Indict Syrian President Assad, but not now



The question is not whether Syrian President Bashar Al Assad should stand trial in the International Criminal Court (ICC) in The Hague but when.

There can be no doubt: shelling the homes of innocent civilians and killing your own population constitutes a war crime. So does the employment of tanks and heavy weaponry against peaceful protesters.
Indicting Mr. Assad and his cohorts sends a powerful message, a message that was first composed when years ago a Spanish judge indicted former Chilean president Augusto Pinochet for violation of human rights.

The message is that political leaders, elected or not, are not above the law and cannot act with impunity.

The question of when Mr. Assad should be indicted is a tactical one.

The answer is simple: at the moment that an indictment does not complicate putting an end to Mr. Assad’s brutal crackdown on anti-government protesters.

The recent indictment of Libyan leader Col. Muammar Qaddafi on charges of war crimes demonstrates that now is not the right moment even if it would be morally satisfying.

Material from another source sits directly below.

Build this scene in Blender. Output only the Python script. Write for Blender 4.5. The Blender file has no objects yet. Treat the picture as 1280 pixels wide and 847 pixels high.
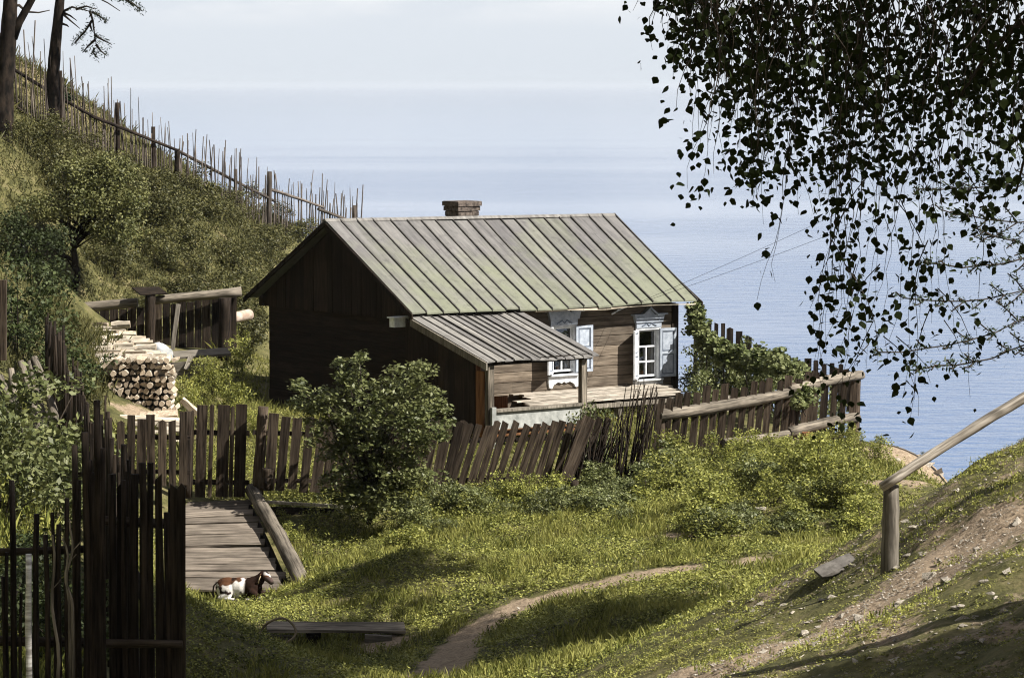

The indictment strengthened Mr. Qaddafi’s resolve to continue fighting NATO-backed rebels and to drive a hard bargain in talks aimed at ending the crisis in his country.

It has meant that NATO countries have been forced to drop their demand that Mr. Qaddafi leave Libya as part of any deal. The indictment means he has nowhere to go without running the risk of arrest and therefore little choice but to fight on in the absence of a deal that guarantees him immunity.

And even then, the question for Mr. Qaddafi remains what immunity would mean. The ICC made clear last week that it is the only authority that has the power to rescind the arrest warrant and that any pledge to Mr. Qaddafi that it would not be executed is null and void.

With other words indicting Mr. Assad now would be counterproductive. The Syrian leader has already boxed himself into a corner. An indictment at this point would seal the box.

The priority has to be ending the violence in Syria as soon as possible. That is easier said than done and more blood is likely to flow before the situation in Syria is resolved.

Mr. Assad’s position is already untenable, he has nowhere to go. An indictment now would only reinforce that.
That however is no license for not holding Mr. Assad accountable. His time will and should come, but only in due course.